The politics of this seem entirely straightforward for Labor. Hardly anyone in Labors constituency has anything obvious to gain from the deal (in fact, the immediate benefits for anyone in Australia are trivial and the indirect benefits entirely speculative) Latham has already alienated anyone who objects to standing up to the Americans. OTOH, the majority of the Labor base who objected to the Iraq war can see that Howard hasn’t even managed to secure fair treatment in return for our loyal support of the US, let alone any favours.

Conversely, the politics seem diabolical for Howard. If legislation has to be pushed through Parliament that means De-Anne Kelly, Ron Boswell and the rest of the North Queensland Nationals will be opened up to ferocious attack from Bob Katter if they vote in favor. Labor can just sit back and watch, throwing in quotes from Howard and Anderson to the effect that they would “never ever” abandon the canegrowers (and, for that matter, the beef industry). And once the deal is rejected, everyone except the canegrowers and cattlemen will forget about it.

But of course, all of the above is premised on my shaky understanding of the procedural rules – would anyone care to set me straight.

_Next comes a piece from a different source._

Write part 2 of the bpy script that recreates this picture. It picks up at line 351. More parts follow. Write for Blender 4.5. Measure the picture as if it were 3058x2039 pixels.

Update Ken Parish answers my questions on the process and argues that the procedures for examining the treaty mean that nothing will come before Parliament until after the next election. It seems to me that this makes things even better for Labor. Rather than rejecting the treaty outright, they can say that, when elected, they will demand a renegotiation of the treaty (the fact that the US will also have an election complicates the issue, but mostly in a way favorable to this claim – for example, a statement by Bush that the terms of the agreement are ironclad can’t bind his successor).